__DATA SEGMENT__:
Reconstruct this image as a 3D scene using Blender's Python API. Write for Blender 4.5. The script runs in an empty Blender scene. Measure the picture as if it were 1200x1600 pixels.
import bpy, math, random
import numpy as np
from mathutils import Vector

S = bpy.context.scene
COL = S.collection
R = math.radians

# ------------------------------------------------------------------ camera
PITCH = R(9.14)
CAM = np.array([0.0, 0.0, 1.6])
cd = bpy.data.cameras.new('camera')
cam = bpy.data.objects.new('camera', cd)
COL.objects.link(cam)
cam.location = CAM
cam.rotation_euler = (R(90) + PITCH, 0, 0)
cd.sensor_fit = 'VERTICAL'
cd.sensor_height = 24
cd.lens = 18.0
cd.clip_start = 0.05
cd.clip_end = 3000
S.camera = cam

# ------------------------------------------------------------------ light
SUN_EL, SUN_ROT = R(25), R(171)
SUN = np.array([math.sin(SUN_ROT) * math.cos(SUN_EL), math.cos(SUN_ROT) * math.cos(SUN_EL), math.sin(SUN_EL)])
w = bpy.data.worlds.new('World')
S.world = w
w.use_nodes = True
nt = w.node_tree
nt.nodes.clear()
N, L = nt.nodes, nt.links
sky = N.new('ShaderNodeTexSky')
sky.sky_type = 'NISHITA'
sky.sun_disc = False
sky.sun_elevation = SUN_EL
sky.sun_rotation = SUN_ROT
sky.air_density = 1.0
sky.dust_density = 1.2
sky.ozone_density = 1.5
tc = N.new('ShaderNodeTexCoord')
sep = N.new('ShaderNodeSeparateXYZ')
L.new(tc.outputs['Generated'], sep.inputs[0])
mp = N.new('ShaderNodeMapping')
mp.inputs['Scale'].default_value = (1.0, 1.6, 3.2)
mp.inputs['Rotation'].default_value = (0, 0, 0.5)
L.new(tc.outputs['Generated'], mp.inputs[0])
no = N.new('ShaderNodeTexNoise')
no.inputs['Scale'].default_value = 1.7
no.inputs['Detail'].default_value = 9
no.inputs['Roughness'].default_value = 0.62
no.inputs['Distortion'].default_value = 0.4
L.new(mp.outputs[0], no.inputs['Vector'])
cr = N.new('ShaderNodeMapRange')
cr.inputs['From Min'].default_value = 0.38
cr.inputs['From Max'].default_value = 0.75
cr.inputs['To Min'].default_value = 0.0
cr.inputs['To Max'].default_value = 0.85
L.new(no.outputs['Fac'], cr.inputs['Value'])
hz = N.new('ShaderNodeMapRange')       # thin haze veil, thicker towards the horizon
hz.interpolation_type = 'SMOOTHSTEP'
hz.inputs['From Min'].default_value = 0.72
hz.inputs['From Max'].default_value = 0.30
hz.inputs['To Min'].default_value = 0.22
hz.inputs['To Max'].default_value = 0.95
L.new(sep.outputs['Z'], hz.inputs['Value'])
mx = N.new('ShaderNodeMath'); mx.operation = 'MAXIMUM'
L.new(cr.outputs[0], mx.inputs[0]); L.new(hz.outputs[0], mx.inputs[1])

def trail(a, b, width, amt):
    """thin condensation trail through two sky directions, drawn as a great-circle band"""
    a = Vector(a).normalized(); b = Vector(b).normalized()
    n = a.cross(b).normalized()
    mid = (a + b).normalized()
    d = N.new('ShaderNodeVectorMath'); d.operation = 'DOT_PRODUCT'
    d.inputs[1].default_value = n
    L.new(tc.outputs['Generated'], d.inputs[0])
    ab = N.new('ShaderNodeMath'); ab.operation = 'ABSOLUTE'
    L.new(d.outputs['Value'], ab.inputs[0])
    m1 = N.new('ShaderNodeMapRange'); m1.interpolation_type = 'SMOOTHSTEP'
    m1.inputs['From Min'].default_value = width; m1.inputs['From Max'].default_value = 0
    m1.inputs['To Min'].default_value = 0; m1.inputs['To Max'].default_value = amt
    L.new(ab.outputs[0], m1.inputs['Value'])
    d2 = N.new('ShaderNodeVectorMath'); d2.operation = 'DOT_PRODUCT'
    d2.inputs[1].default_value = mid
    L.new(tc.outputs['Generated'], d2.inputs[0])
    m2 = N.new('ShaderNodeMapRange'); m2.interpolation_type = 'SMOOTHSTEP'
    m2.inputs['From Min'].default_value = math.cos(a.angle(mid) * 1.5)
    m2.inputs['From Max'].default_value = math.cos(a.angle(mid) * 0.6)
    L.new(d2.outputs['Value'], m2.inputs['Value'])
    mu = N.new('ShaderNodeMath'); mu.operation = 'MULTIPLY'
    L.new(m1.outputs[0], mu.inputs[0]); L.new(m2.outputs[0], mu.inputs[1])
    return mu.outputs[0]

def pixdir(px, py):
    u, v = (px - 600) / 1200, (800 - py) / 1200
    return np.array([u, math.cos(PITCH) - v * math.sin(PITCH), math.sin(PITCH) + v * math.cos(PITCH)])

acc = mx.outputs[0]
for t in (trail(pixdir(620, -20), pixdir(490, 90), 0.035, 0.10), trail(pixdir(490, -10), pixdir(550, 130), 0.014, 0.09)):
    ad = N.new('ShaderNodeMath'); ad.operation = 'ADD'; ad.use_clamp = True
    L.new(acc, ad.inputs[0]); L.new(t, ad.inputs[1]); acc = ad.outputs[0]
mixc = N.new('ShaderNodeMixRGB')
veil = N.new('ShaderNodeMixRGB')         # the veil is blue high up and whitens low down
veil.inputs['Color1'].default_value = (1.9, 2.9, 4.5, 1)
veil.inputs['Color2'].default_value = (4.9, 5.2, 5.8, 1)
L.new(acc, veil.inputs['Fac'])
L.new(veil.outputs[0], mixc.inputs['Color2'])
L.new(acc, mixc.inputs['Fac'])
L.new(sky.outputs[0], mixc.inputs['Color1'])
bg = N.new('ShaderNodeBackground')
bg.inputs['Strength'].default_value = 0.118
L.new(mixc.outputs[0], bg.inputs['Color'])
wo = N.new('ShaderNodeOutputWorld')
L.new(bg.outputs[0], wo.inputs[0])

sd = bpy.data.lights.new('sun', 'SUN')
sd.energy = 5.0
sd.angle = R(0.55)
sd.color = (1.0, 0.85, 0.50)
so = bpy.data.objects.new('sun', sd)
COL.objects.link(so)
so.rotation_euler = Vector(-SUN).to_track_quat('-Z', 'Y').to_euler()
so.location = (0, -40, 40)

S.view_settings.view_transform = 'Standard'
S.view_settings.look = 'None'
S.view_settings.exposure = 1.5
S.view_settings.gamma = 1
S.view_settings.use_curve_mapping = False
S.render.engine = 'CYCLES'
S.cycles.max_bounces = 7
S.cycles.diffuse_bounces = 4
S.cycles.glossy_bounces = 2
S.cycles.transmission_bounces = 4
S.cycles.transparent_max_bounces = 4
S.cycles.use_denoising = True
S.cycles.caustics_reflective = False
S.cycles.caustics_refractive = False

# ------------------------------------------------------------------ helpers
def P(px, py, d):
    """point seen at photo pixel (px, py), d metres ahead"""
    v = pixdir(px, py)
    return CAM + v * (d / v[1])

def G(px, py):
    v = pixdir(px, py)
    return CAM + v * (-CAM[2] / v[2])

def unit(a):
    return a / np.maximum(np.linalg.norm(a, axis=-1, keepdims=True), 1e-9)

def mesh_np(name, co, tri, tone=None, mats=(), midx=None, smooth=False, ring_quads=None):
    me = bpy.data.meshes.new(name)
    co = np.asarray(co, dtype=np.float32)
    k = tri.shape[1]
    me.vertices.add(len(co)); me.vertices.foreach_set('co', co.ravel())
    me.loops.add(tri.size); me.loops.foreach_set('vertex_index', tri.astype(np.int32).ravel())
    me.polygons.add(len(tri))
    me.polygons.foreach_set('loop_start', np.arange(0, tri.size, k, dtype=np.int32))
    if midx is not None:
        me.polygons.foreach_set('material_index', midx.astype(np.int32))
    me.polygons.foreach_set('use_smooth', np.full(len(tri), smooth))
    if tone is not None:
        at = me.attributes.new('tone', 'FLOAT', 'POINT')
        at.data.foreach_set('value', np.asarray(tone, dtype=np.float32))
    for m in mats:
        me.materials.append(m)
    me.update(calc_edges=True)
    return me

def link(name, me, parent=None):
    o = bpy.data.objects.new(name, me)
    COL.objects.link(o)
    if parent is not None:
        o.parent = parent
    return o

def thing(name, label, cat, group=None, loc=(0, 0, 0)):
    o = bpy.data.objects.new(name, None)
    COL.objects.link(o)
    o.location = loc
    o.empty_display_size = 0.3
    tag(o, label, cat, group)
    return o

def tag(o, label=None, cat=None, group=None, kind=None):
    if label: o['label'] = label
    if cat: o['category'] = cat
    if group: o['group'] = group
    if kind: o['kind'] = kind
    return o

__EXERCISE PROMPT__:
Reproduce exactly, please, only the lines from the start of the data above to the line that contains "from mathutils import Vector", with both ends kept.

__RESULT__:
Reconstruct this image as a 3D scene using Blender's Python API. Write for Blender 4.5. The script runs in an empty Blender scene. Measure the picture as if it were 1200x1600 pixels.
import bpy, math, random
import numpy as np
from mathutils import Vector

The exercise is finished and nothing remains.